Letters A couple of apologies are in order.

1. Software Engineers

re: Why Intel Doesn't Write Stuff Down (Because They're Smart)

Reader "oberon" wrote me a very angry letter indeed:-

"While most of the articles are timely, accurate, and insightful, this trash should never have been published," he writes. "What do you have against software engineers?"

Well, that's nuts, I thought. I had thought that I'd said that the barrier to entry in hardware is higher than software, without implying - because it's a barmy generalization - that all software engineers must necessarily, and the same heights couldn't be scaled by all?"

Then Frank Logan from Wasabi wrote to me:

"I enjoyed reading your article until I got to the point where you essentially said that software engineers were somehow inferior to hardware engineers. This mis-characterization pretty much eliminated your credibility and made what was an otherwise interesting report seem more like message board drivel."

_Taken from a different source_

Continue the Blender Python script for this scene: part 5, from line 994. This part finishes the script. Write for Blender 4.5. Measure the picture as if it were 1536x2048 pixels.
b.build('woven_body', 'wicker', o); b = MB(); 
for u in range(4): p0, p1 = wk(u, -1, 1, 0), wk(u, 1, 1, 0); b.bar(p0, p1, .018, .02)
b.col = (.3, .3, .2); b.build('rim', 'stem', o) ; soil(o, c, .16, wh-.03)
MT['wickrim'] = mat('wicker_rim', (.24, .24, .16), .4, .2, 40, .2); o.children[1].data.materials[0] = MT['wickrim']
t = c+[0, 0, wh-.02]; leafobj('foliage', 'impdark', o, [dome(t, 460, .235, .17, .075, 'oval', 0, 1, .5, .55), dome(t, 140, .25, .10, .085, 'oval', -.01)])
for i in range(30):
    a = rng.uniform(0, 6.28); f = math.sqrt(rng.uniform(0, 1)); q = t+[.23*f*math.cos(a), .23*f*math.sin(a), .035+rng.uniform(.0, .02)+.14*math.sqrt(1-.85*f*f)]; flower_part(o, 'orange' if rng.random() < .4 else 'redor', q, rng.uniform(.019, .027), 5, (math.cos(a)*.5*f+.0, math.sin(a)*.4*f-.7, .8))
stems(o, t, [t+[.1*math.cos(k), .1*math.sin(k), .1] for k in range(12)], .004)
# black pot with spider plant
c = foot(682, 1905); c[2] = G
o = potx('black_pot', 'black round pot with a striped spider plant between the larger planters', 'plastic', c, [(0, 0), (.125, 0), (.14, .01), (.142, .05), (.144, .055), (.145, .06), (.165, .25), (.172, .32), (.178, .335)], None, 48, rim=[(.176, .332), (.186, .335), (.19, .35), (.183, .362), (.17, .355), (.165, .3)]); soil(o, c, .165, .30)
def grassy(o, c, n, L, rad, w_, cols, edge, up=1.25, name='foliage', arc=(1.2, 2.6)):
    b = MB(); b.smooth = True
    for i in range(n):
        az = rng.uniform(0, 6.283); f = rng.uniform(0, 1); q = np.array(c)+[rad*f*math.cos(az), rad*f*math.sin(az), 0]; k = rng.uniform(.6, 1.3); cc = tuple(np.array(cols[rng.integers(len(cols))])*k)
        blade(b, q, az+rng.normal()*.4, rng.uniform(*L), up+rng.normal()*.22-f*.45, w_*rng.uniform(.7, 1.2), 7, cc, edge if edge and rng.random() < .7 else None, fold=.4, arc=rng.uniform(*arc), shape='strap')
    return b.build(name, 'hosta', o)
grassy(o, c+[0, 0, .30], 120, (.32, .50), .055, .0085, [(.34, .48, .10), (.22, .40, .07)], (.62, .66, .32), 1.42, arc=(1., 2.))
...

So I went back and checked. And this sentence seems to cause the trouble. "It is a tribute to the superior modes of communication that hardware people seem to employ: terse, economic, efficient and full of value. Whereas software people tend to babble incoherently, getting themselves into all kinds of trouble." The offensive phrase is "tend to".

So this piece was in no way intended to support the inference that "tend to" means all software engineers are incoherent babblers.

Sun's Jim Waldo has an nice perspective which he told me when I barged into his office on Thursday. (It was Sun Labs' open days, and it's the one year you can do this without Sun Secruity Guards hauling you out of the building, and we wish there were more days like this).

"Hardware, software? It's the same thing - with different interfaces."

Leaving aside clumsy generalizations, we still maintain that Intel edited its communications and stayed out of trouble, while Microsoft blabbed and incriminated itself. Nevertheless, we're sorry for any offense caused, folks.

Especially in an article about, err, language.

2. Misleading Instructions

re:

This contained one gross inaccuracy. If you turned up, as we advised, at the AMC Kabuki 8 at 3:30pm on Wednesday, you will not have been able to catch the movie, MC5 - A True Testimonialshowing as part of the San Francisco International Film Festival. Because it wasn't showing then. It actually had two showings, one on Wednesday and one on Friday, at the Kabuki.

So apologies to anyone who missed out because of our bum advice. I caught the Friday showing and to hear a thousand people whooping (some weeping) as the credits rolled was quite something. The extraordinary reaction to this great movie give me hope it will find a broad theatrical release. You have to see the footage of the MC5 to realize what a physical party this was: they made a sound of Joy not heard in Honkie Culture for, I reckon, about two hundred years.

(We have introspection very well covered, but the cupboard is pretty bare when it comes to sounds of uninhibited joy. And you have to marvel at a rock movie where some of the best surviving live footage has shot by FBI surveillance teams).

Which leaves only one loose end to be tied up. Brother Wayne Kramer of the MC5 survived the band's crash and personal catastrophe. A survivor, he's now a musician in LA. And he uses Apple stuff (as that link proves), and at the very least deserves, we think, a prominent and very well paid role in their promotional material.

After all, isn't Think Different just the tame, shorthair version of the longhair original: Kick Out The Jams?